## Job:
Extract each line holding the word "that" from the entries.

════════

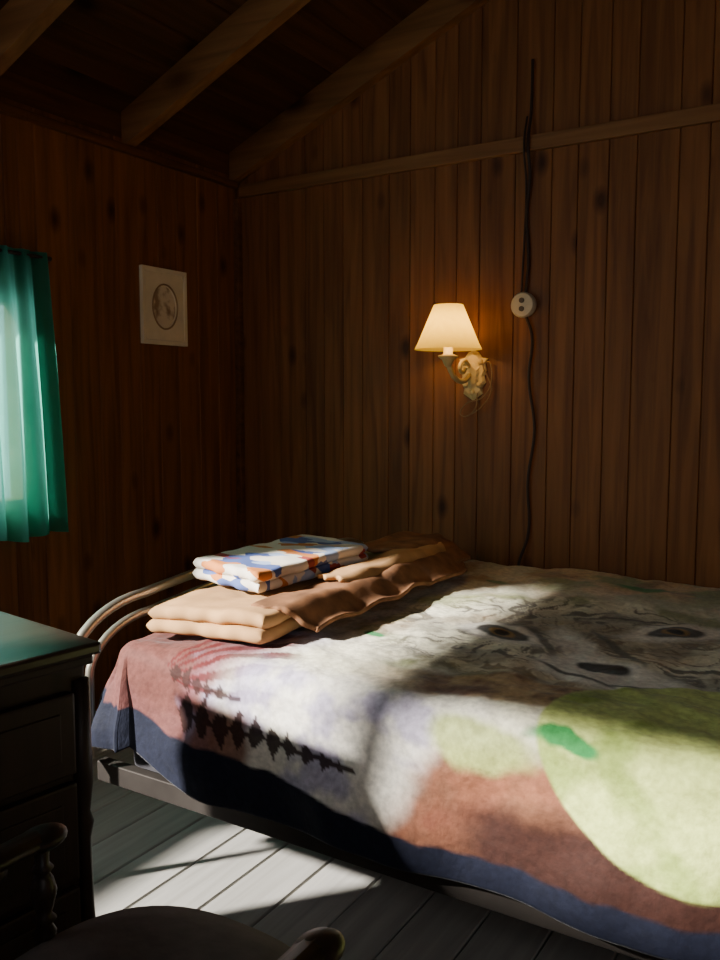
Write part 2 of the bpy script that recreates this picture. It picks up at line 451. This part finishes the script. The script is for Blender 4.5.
    fa = math.atan2(-fy, fx); fr = math.hypot(fx, fy)
    if 0.03 < fr < 0.36 and -0.15 < fa < 1.4:
        st = 0.5+0.5*math.cos(fa*26 + 2*fb(X, s, 3, 5))
        c = mixc(c, C['maroon'], 0.9*ss(0.45, 0.6, st)*ss(0.36, 0.30, fr)*ss(-0.15, 0.0, fa))
    vv = ss(1.32, 1.42, ws)*ss(1.08, 1.2, wx)*ss(1.80, 1.6, wx)
    c = mixc(c, mixc(C['white'], C['lav'], 0.8*ss(-0.05, 0.4, fb(X, s, 2.9, 8))), 0.85*vv)
    rs = ss(1.56, 1.64, wx+0.7*(ws-1.55))*ss(1.44, 1.50, ws)
    c = mixc(c, mixc(C['rust'], C['brown'], ss(-0.3, 0.3, fb(X, s, 2.1, 9))), 0.96*rs)
    rs2 = ss(0.09, 0.05, abs(wx-1.12))*ss(1.50, 1.54, ws)
    c = mixc(c, C['rust'], 0.85*rs2)
    dk_shade = ss(1.55, 1.60, ws)*ss(1.60, 1.76, wx)  # dark brown lower right drape; its unlit shade is painted into the colour
    c = mixc(c, C['dkbrown'], 0.97*dk_shade)
    def pine(x0, L_, s0, H, nb):
        tx = (X-x0)/L_
        if not (0.0 < tx < 1.0): return 0.0
        d = abs(s-s0-0.03*tx)
        env = H*(1-tx)**0.75
        ph = (tx*nb - d/H*0.9) % 1.0
        tooth = env*(1-ph)*(0.75+0.5*fb(X, s, 1, 30))
        return 1.0 if (d < 0.0045 or d < tooth) else 0.0
    c = mixc(c, C['dkbrown'], 0.92*pine(1.00, 0.47, 1.540, 0.085, 10))
    c = mixc(c, C['dkbrown'], 0.85*pine(0.97, 0.20, 1.450, 0.05, 6))
    c = mixc(c, mixc(C['olive'], C['moon'], 0.5), 0.9*ell(1.73, 1.46, 0.10, 0.05, 0.2, 0.25, False))
    c = mixc(c, C['green'], 0.95*ell(1.28, 1.05, 0.030, 0.018, 0.4, 0.2))
    c = mixc(c, C['green'], 0.8*ell(1.72, 0.20, 0.07, 0.03, 0.1, 0.3, False))
    c = mixc(c, C['green'], 0.6*ell(1.30, 0.30, 0.05, 0.02, 0.1, 0.3, False))
    d = math.hypot((wx*0.2+X*0.8)-2.09, (ws*0.2+s*0.8)-1.35)
    mc_ = mixc(C['moon'], C['moon2'], ss(-0.1, 0.5, fb(X, s, 12.1, 7)))
    c = mixc(c, mc_, ss(0.282, 0.274, d))
    c = mixc(c, C['green'], 0.95*ell(1.87, 1.425, 0.062, 0.024, 0.0, 0.2, False))
    edge = 1.60 + 0.075*ss(0.95, 1.7, X) + 0.01*n0(X, s, 2, 18)
    nb = ss(edge-0.004, edge+0.004, s)
    nb = max(nb, ss(BX0-0.13, BX0-0.14, X))
    c = mixc(c, C['navy'], nb)
    return c

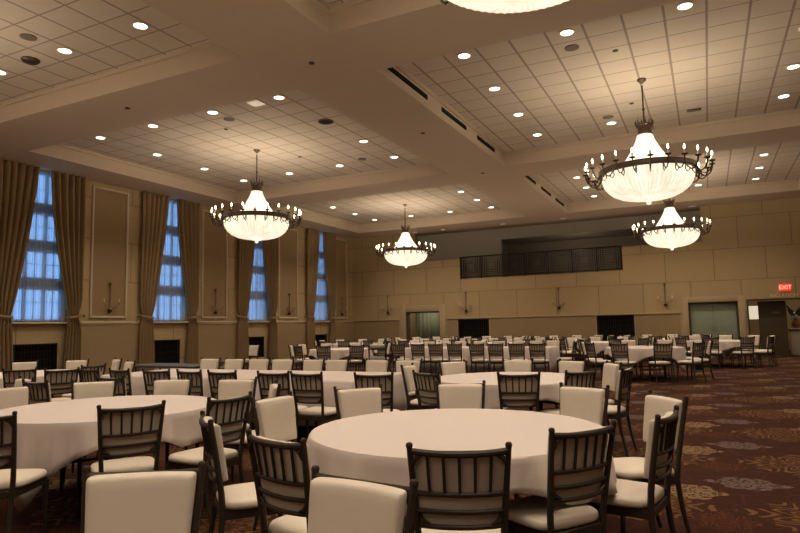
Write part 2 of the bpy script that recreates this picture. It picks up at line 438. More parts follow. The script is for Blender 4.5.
for a, b, c, d, lab in ((-10.36, -8.87, .35, 1.64, 'large black wall grille to the right of the left doorway'), (-4.18, -2.70, .35, 1.66, 'large black wall grille below the railing at mid back wall')):
    root = empty('wall_grille', ((a+b)/2, YB+.02, c)); hw = (b-a)/2; tag(root, lab, 'grille', 'back wall grilles')
    bm = bmesh.new(); box(bm, -hw, hw, .12, .14, 0, d-c); link('backing', me('backing', bm, 'dark_void', False), root)
    bm = bmesh.new()
    for q in ((-hw, -hw+.05, 0, d-c), (hw-.05, hw, 0, d-c), (-hw+.05, hw-.05, 0, .05), (-hw+.05, hw-.05, d-c-.05, d-c)): box(bm, q[0], q[1], -.03, .03, q[2], q[3])
    link('grille_frame', me('gframe', bm, 'black_iron', False), root)
    bm = bmesh.new()
    for k in range(1, 16): box(bm, -hw+2*hw*k/16-.007, -hw+2*hw*k/16+.007, .0, .015, .04, d-c-.04)
    for k in range(1, 6): box(bm, -hw, hw, -.002, .017, (d-c)*k/6-.007, (d-c)*k/6+.007)
    link('grille_bars', me('bars', bm, 'black_iron', False), root)

# ------------------------------------------------------------------ balcony recess in the back wall
bm = bmesh.new()
box(bm, RX0-.2, RX1+.2, YB+.351, 33, 3.30, 3.48)
struct('trim_9', me('balcony_floor', bm, 'grey_wall', False))
YI = 27.7
bm = bmesh.new()
for a, b, c, d in grid_holes(RX0-.2, RX1+.2, 3.48, ZS+.4, [(-8.45, -1.5, 3.3, 5.33)]): box(bm, a, b, YI, YI+.2, c, d)
struct('wall_balcony', me('wall_balcony', bm, 'grey_wall', False))
bm = bmesh.new()
box(bm, RX0-.2, RX1+.2, YB+.351, YI-.001, ZS, ZS+.1); box(bm, RX0-.3, RX0-.2, YB+.351, YI+.2, 3.3, ZS+.1); box(bm, RX1+.2, RX1+.3, YB+.351, YI+.2, 3.3, ZS+.1)
box(bm, -9, -.9, 30.6, 30.8, 3.48, 6); box(bm, -9, -.9, YI+.2, 30.8, 5.42, 5.5); box(bm, -9.1, -9, YI+.2, 30.8, 3.48, 5.6); box(bm, -.9, -.8, YI+.2, 30.8, 3.48, 5.6)
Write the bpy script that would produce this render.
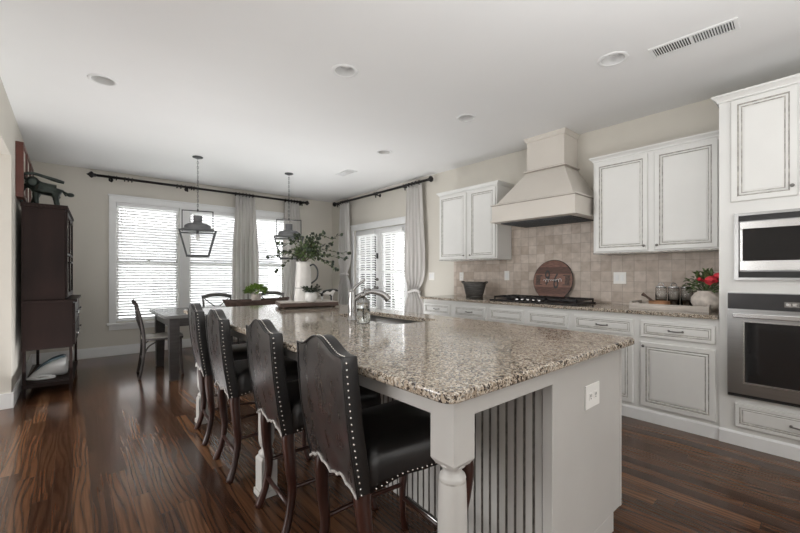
import bpy, bmesh, math, random
from mathutils import Vector, Matrix, Euler
R = math.radians
PI = math.pi
for _o in list(bpy.data.objects): bpy.data.objects.remove(_o, do_unlink=True)
scene = bpy.context.scene
COL = scene.collection

# ------------------------------------------------------------------ camera
cam_d = bpy.data.cameras.new('camera'); cam = bpy.data.objects.new('camera', cam_d); COL.objects.link(cam)
cam.location = (0, 0, 1.22); cam.rotation_euler = (R(90), 0, R(-40.65))
cam_d.sensor_width = 36; cam_d.lens = 382 / 800 * 36; cam_d.shift_y = 7.5 / 800; cam_d.clip_start = 0.02
scene.camera = cam
# ------------------------------------------------------------------ sky and exposure
world = bpy.data.worlds.new('overcast_sky'); scene.world = world; world.use_nodes = True
bg = world.node_tree.nodes['Background']; bg.inputs[0].default_value = (0.97, 0.985, 1.0, 1); bg.inputs[1].default_value = 3.6
def area_light(name, loc, rot, sx, sy, power, color=(1, 1, 1)):
    d = bpy.data.lights.new(name, 'AREA'); d.shape = 'RECTANGLE'; d.size = sx; d.size_y = sy; d.energy = power; d.color = color
    o = bpy.data.objects.new(name, d); COL.objects.link(o); o.location = loc; o.rotation_euler = rot; return o
scene.view_settings.view_transform = 'Standard'; scene.view_settings.look = 'None'
area_light('ceiling_fill', (0.9, -0.7, 1.15), (R(180), 0, 0), 2.0, 2.0, 40)  # added fill lamp facing up to brighten the near ceiling
area_light('upward_fill', (0.15, 4.3, 0.25), (R(180), 0, 0), 1.1, 2.4, 12).data.spread = R(150)  # added lamp just above the floor, lifts the far ceiling; no real source
area_light('upward_fill', (2.9, 4.3, 0.25), (R(180), 0, 0), 1.6, 1.0, 10).data.spread = R(150)  # second added upward lamp, between island and french doors
area_light('rear_fill', (-0.2, -3.15, 1.5), (R(90), 0, 0), 5.5, 2.0, 42)  # added fill panel in front of the closed rear wall, no windows there
area_light('side_fill', (-4.45, 4.0, 1.5), (0, R(-90), 0), 2.0, 3.6, 105)  # added fill panel out of frame at left, shines through the wall opening
for _x in (0.92, 1.90, 2.88):      # daylight sampling portals in the window openings
    area_light('window_daylight', (_x, 7.25, 1.40), (R(-90), 0, 0), .84, 1.80, 1).data.cycles.is_portal = True
area_light('door_daylight', (4.33, 5.50, 1.03), (0, R(90), 0), 2.06, 1.56, 1).data.cycles.is_portal = True
scene.view_settings.exposure = 0.98; scene.view_settings.gamma = 1; scene.view_settings.use_curve_mapping = False

# ------------------------------------------------------------------ materials
def nmat(name):
    m = bpy.data.materials.new(name); m.use_nodes = True
    nt = m.node_tree; b = nt.nodes['Principled BSDF']; return m, nt, b
def N(nt, t, **kw):
    n = nt.nodes.new(t)
    for k, v in kw.items(): setattr(n, k, v)
    return n
def ramp(nt, fac, stops):
    r = N(nt, 'ShaderNodeValToRGB'); e = r.color_ramp.elements
    while len(e) < len(stops): e.new(0.5)
    for i, (p, c) in enumerate(stops): e[i].position = p; e[i].color = (*c, 1)
    if fac: nt.links.new(fac, r.inputs[0])
    return r
def coords(nt, scale=(1, 1, 1), rot=(0, 0, 0)):
    tc = N(nt, 'ShaderNodeTexCoord'); mp = N(nt, 'ShaderNodeMapping'); nt.links.new(tc.outputs['Object'], mp.inputs[0])
    mp.inputs['Scale'].default_value = scale; mp.inputs['Rotation'].default_value = rot; return mp.outputs[0]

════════

## Complete output:
Write part 2 of the bpy script that recreates this picture. It picks up at line 451. This part finishes the script. The script is for Blender 4.5.
Write part 2 of the bpy script that recreates this picture. It picks up at line 438. More parts follow. The script is for Blender 4.5.
Write the bpy script that would produce this render.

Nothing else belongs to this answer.